Após 50 anos, corpo de Tenório Jr., pianista morto na ditadura argentina, é identificado
Corpo de pianista Tenório Jr. identificado após 50 anos

Passados quase 50 anos de seu desaparecimento, o corpo do pianista brasileiro Francisco Tenório Cerqueira Júnior, o Tenório Jr., foi finalmente identificado. A certidão de óbito do músico, morto durante a ditadura argentina, foi emitida pelo 4º Ofício do Gama, no Distrito Federal, conforme confirmação do Ministério dos Direitos Humanos e da Cidadania ao g1 nesta terça-feira (23).

O longo caminho até a identificação

A emissão do documento foi um pedido da Comissão Especial sobre Mortos e Desaparecidos Políticos. A identificação dos restos mortais do artista, no entanto, só ocorreu em setembro deste ano, 49 anos após seu desaparecimento em Buenos Aires.

A confirmação veio por meio de exames de impressões digitais, realizados com o apoio da Justiça argentina e da Embaixada do Brasil. No mesmo mês, a família recebeu o laudo oficial que aponta a causa da morte.

A violência da execução e o contexto histórico

O laudo revela que Tenório Jr. foi executado com cinco tiros: um na cabeça, dois no braço esquerdo e três no tronco. Seu desaparecimento ocorreu em março de 1976, às vésperas do golpe militar argentino, em um contexto de repressão coordenada pelas ditaduras sul-americanas, conhecido como Operação Condor.

Investigações indicam que o pianista foi confundido com um militante político e detido por agentes do serviço secreto da Marinha argentina. Ele teria sido levado para a Escola de Mecânica da Armada (ESMA), um centro clandestino de detenção e tortura, onde ficou por nove dias antes de ser morto.

Seu corpo foi encontrado em 20 de março de 1976 em um terreno baldio e enterrado como indigente no Cemitério de Benavídez. Na época, a censura da ditadura militar brasileira abafou a repercussão do caso.

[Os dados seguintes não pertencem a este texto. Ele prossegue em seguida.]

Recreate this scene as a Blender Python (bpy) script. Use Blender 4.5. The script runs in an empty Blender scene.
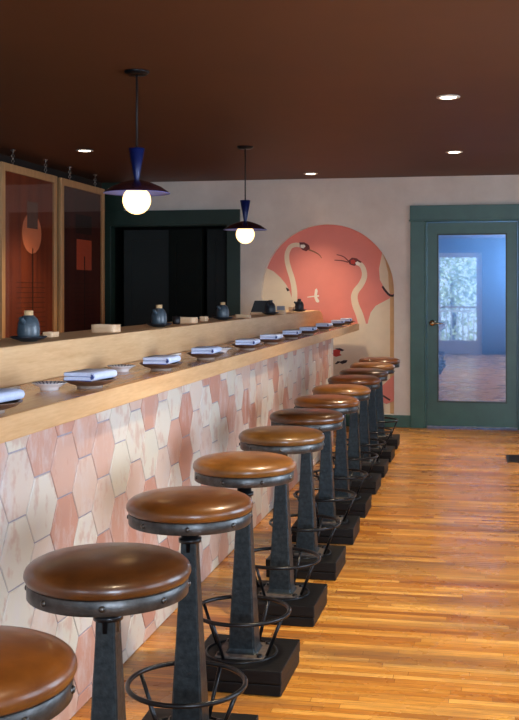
import bpy, bmesh, math, random
from mathutils import Vector, Matrix
random.seed(7)
SC = bpy.context.scene
COL = SC.collection
PI = math.pi

# ------------------------------------------------------------------ materials
def lin(r, g, b):
    f = lambda v: (v/12.92 if v <= .04045 else ((v+.055)/1.055)**2.4)
    return (f(r/255), f(g/255), f(b/255), 1)

class NT:
    def __init__(s, name):
        s.m = bpy.data.materials.new(name); s.m.use_nodes = True
        s.t = s.m.node_tree; s.t.nodes.clear()
        s.out = s.n('ShaderNodeOutputMaterial')
    def n(s, typ, **kw):
        nd = s.t.nodes.new(typ)
        for k, v in kw.items():
            if k.startswith('i_'):
                key = k[2:].replace('_', ' ')
                nd.inputs[int(key) if key.isdigit() else key].default_value = v
            else: setattr(nd, k, v)
        return nd
    def l(s, a, b): s.t.links.new(a, b)
    def bsdf(s, **kw):
        b = s.n('ShaderNodeBsdfPrincipled')
        for k, v in kw.items(): b.inputs[k].default_value = v
        s.l(b.outputs[0], s.out.inputs[0]); return b
    def noise(s, vec, scale, detail=4, rough=.6, out='Fac'):
        nd = s.n('ShaderNodeTexNoise', i_Scale=scale, i_Detail=detail, i_Roughness=rough)
        s.l(vec, nd.inputs['Vector']); return nd.outputs[out]
    def ramp(s, fac, stops):
        r = s.n('ShaderNodeValToRGB'); e = r.color_ramp.elements
        while len(e) < len(stops): e.new(.5)
        for q, (p, c) in zip(e, stops): q.position = p; q.color = c
        s.l(fac, r.inputs[0]); return r.outputs[0]
    def mix(s, fac, a, b, blend='MIX'):
        m = s.n('ShaderNodeMix', data_type='RGBA', blend_type=blend)
        for sock, v in ((m.inputs['Factor'], fac), (m.inputs['A'] if False else m.inputs[6], a), (m.inputs[7], b)):
            if hasattr(v, 'is_output'): s.l(v, sock)
            else: sock.default_value = v
        return m.outputs[2]
    def math(s, op, a, b=0, c=0):
        m = s.n('ShaderNodeMath', operation=op)
        for i, v in enumerate((a, b, c)):
            if hasattr(v, 'is_output'): s.l(v, m.inputs[i])
            else: m.inputs[i].default_value = v
        return m.outputs[0]
    def obj(s, scale=(1, 1, 1), world=False):
        src = s.n('ShaderNodeNewGeometry').outputs['Position'] if world else s.n('ShaderNodeTexCoord').outputs['Object']
        mp = s.n('ShaderNodeMapping', i_Scale=scale); s.l(src, mp.inputs[0]); return mp.outputs[0]
    def bump(s, h, b, strength=.2, dist=.01):
        bp = s.n('ShaderNodeBump', i_Strength=strength, i_Distance=dist)
        s.l(h, bp.inputs['Height']); s.l(bp.outputs[0], b.inputs['Normal'])

def plain(name, col, rough=.5, metal=0, var=.15, scale=30, bump=0, coat=0, spec=.5, stretch=(1, 1, 1)):
    t = NT(name); v = t.obj(stretch)
    b = t.bsdf(Roughness=rough, Metallic=metal)
    b.inputs['Coat Weight'].default_value = coat
    b.inputs['Specular IOR Level'].default_value = spec
    n = t.noise(v, scale)
    d = tuple(x*(1-var) for x in col[:3])+(1,); u = tuple(min(1, x*(1+var)) for x in col[:3])+(1,)
    t.l(t.ramp(n, [(.3, d), (.7, u)]), b.inputs['Base Color'])
    if bump: t.bump(n, b, bump, .004)
    return t.m

def emis(name, col, strength):
    t = NT(name); e = t.n('ShaderNodeEmission', i_Color=col, i_Strength=strength)
    t.l(e.outputs[0], t.out.inputs[0]); return t.m

def wood(name, c1, c2, rough=.3, coat=.0, axis='y', scale=1.0, world=True):
    t = NT(name)
    s = {'y': (9, .7, 9), 'x': (.7, 9, 9), 'z': (9, 9, .7)}[axis]
    v = t.obj(tuple(k*scale for k in s), world)
    b = t.bsdf(Roughness=rough); b.inputs['Coat Weight'].default_value = coat
    n1 = t.noise(v, 3, 5, .6)
    v2 = t.obj(tuple(k*scale*4 for k in s), world)
    n2 = t.noise(v2, 4, 3, .6)
    f = t.math('ADD', t.math('MULTIPLY', n1, .65), t.math('MULTIPLY', n2, .35))
    t.l(t.ramp(f, [(.32, c1), (.68, c2)]), b.inputs['Base Color'])
    t.bump(n2, b, .06, .002)
    return t.m

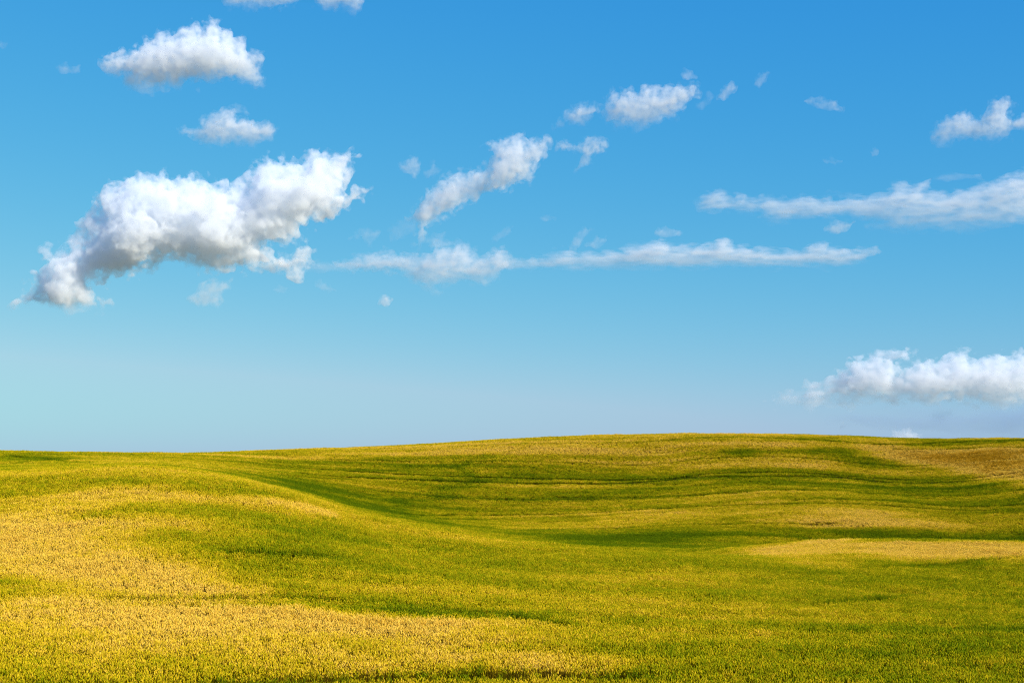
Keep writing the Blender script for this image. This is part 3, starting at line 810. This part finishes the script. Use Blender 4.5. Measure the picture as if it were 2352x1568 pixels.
wisp('lower of two slanting wisps above the long thin streak', m5((1325,1095),(1395,1042),(1442,1045),(1435,1078),(1380,1104)), 10800, dens=.07)
wisp('faint slanting streak above the low cloud band', m5((765,1045),(850,1000),(905,972),(875,1012),(840,1035),(780,1062)), 10500, dens=.04)
wisp('pale short dash of cloud alone in the middle of the sky', m5((1066,925),(1100,915),(1146,925),(1140,938),(1075,936)), 9000, dens=.04)
wisp('faint veil between the biggest cloud and the low cloud band', m5((-60,1050),(0,985),(60,1008),(120,1010),(90,1040),(55,1090),(10,1040)), 10000, dens=.03)
wisp('small faint wisp under the right end of the biggest cloud', m3((1840,975),(1885,945),(1930,980),(1975,1000),(1920,1002)), 9500, dens=.045)
wisp('tiny faint smudge right of the tatter below the biggest cloud', m3((1612,1000),(1645,982),(1688,990),(1670,1008)), 9500, dens=.035)

wisp('thin veil joining the right foot of the biggest cloud to the low cloud band', m3((1780,830),(1850,825),(1960,845),(2080,850),(2100,880),(1980,880),(1880,885),(1780,880)), 9800, dens=.04, stretch=(2, 1))
wisp('thin waist of cloud joining the ragged band to the long thin streak', m5((800,1165),(880,1150),(940,1165),(1040,1170),(1060,1215),(960,1222),(860,1225),(800,1220)), 10800, dens=.05, stretch=(2, 1))
wisp('faint feathery veil above the ragged band, reaching up to the diagonal cloud', m5((400,1060),(440,1020),(500,1010),(490,1060),(560,1060),(540,1090),(440,1100),(410,1090)), 10400, dens=.035)
wisp('faint thin veil trailing from the foot of the diagonal cloud', m5((170,1000),(250,930),(330,920),(330,1000),(260,1040),(180,1060)), 9800, dens=.018)
wisp('dark grey-blue shelf of cloud jutting left from under the wide cloud bank', m7((480,590),(640,560),(800,600),(900,640),(1100,655),(1000,680),(800,670),(600,650),(440,640)), 22000, dens=.035, stretch=(2, 1))
wisp('small faint wisp hanging under the wide cloud bank', m7((1630,730),(1700,700),(1790,695),(1790,730),(1720,765),(1660,760)), 22500, dens=.035)
wisp('dim pinkish dot of cloud low over the skyline, left of the cloud head', m7((925,815),(950,800),(968,815),(960,832),(930,832)), 23000, dens=.06)
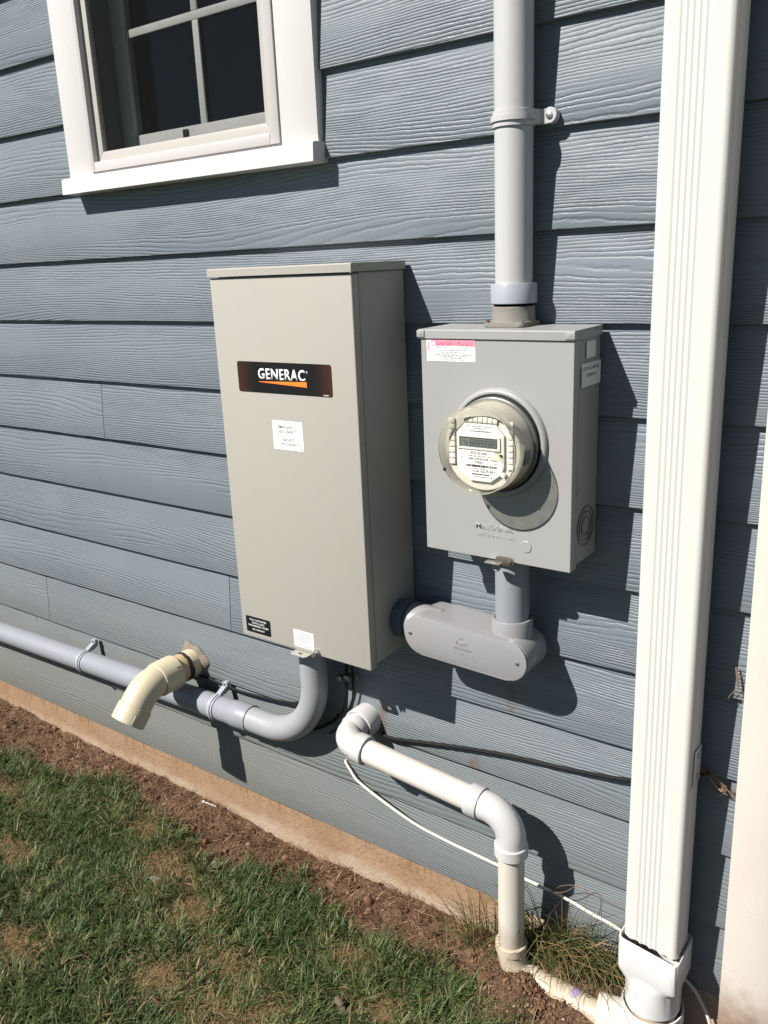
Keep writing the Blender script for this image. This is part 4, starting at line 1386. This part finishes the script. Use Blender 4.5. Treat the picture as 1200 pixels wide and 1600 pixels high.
# ------------------------------------------------------------------ cables
def wire(name, pts, r, mat, label, cat, seg=10, parent=None, group=None):
    P = [Vector(p) for p in pts]
    out = []
    for i in range(len(P) - 1):                                # Catmull-Rom
        p0 = P[max(i - 1, 0)]; p1 = P[i]; p2 = P[i + 1]; p3 = P[min(i + 2, len(P) - 1)]
        for k in range(8):
            t = k / 8
            out.append(0.5 * ((2 * p1) + (-p0 + p2) * t + (2 * p0 - 5 * p1 + 4 * p2 - p3) * t * t + (-p0 + 3 * p1 - 3 * p2 + p3) * t ** 3))
    out.append(P[-1])
    mm = MB()
    mm.tube(out, r, seg)
    o = mm.build(name, mat, parent)
    if parent is None:
        tag(o, label, cat, group)
    return o
wire('white_cable', [(-1.356, 0.012, 0.236), (-1.3554, -0.002, 0.2371), (-1.333, -0.009, 0.2205), (-1.3039, -0.014, 0.1995), (-1.2162, -0.018, 0.1703), (-1.1164, -0.015, 0.1382), (-1.0222, -0.009, 0.1202), (-0.948, -0.0065, 0.1132), (-0.879, -0.006, 0.1085), (-0.788, -0.006, 0.1005), (-0.7095, -0.006, 0.0962), (-0.6319, -0.007, 0.0832), (-0.5545, -0.008, 0.0704), (-0.42, -0.008, 0.02), (-0.37, -0.01, -0.035), (-0.345, -0.014, -0.1), (-0.33, -0.016, -0.17)],
     0.0038, M_WHITECABLE, 'thin white cable sagging along the siding under the drain pipe', 'cable')
wire('black_cable', [(-1.222, 0.012, 0.3650), (-1.216, -0.006, 0.3655), (-1.172, -0.009, 0.3690), (-1.08, -0.009, 0.3880), (-0.979, -0.008, 0.4070), (-0.839, -0.007, 0.4290), (-0.694, -0.004, 0.4420), (-0.562, -0.010, 0.4660), (-0.48, -0.008, 0.49), (-0.43, -0.004, 0.520), (-0.395, 0.0, 0.535)],
     0.0048, M_BLACKCABLE, 'dirty black cable stretched across the siding toward the downspout', 'cable')
wire('ground_wire', [(-6.3, -0.006, 0.155), (-4.0, -0.006, 0.212), (-3.0, -0.006, 0.231), (-2.6, -0.007, 0.238), (-2.2, -0.007, 0.246), (-1.9, -0.007, 0.255), (-1.75, -0.008, 0.262), (-1.62, -0.009, 0.272), (-1.52, -0.010, 0.290), (-1.43, -0.011, 0.325), (-1.36, -0.012, 0.385), (-1.330, -0.013, 0.46), (-1.3195, -0.016, 0.56), (-1.318, -0.020, 0.665)],
     0.0050, M_BLACKCABLE, 'black ground wire behind the grey conduit, curving up under the cabinet', 'wire')
wire('thin_wire', [(-1.3000, -0.020, 0.665), (-1.3030, -0.014, 0.56), (-1.3080, -0.010, 0.46), (-1.325, -0.009, 0.40), (-1.355, -0.009, 0.352), (-1.40, -0.009, 0.315)],
     0.0032, M_BLACKCABLE, 'thinner black wire hanging under the cabinet right of the grey bend', 'wire')
wire('upper_wire', [(-2.05, -0.007, 0.352), (-1.9, -0.007, 0.353), (-1.78, -0.007, 0.346), (-1.66, -0.007, 0.352), (-1.55, -0.008, 0.366), (-1.46, -0.009, 0.39)],
     0.0037, M_BLACKCABLE, 'black wire peeking above the grey conduit near the bend', 'wire')
for x_, z_, lb in ((-1.3195, 0.508, 'small steel clip on the black wires under the cabinet'), (-1.345, 0.500, 'small steel clip just left on the wires under the cabinet')):
    m = MB()
    m.box(x_ - 0.009, x_ + 0.009, -0.0225, -0.0005, z_ - 0.007, z_ + 0.007, 0.002)
    m.box(x_ + 0.0092, x_ + 0.0240, -0.004, -0.0008, z_ - 0.006, z_ + 0.006, 0.001)
    m.tube([(x_ + 0.017, -0.004, z_), (x_ + 0.017, -0.008, z_)], 0.004, 10)
    tag(m.build('wire_clip', M_STEEL), lb, 'clip', 'wire clips under the cabinet')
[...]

O legado musical interrompido

Nascido no Rio de Janeiro em 4 de julho de 1940, Tenório Jr. se tornou um dos grandes nomes do samba-jazz e da bossa nova. Aos 15 anos iniciou sua trajetória musical e, na década de 1970, era figura central no Beco das Garrafas, reduto da música instrumental em Copacabana.

Com estilo sofisticado, ele colaborou com gigantes da MPB:

  • Vinicius de Moraes
  • Toquinho
  • Wanda Sá
  • Leny Andrade
  • Edson Machado

Em março de 1976, ele estava em turnê pela Argentina e Uruguai ao lado de Vinicius, Toquinho, Mutinho e Azeitona. Após um show no Teatro Gran Rex, em Buenos Aires, saiu do hotel Normandie e nunca mais foi visto.

A identificação de seu corpo, quase meio século depois, traz um ponto final a uma longa e dolorosa espera da família e reafirma a necessidade de memória e justiça para as vítimas dos regimes autoritários na América do Sul.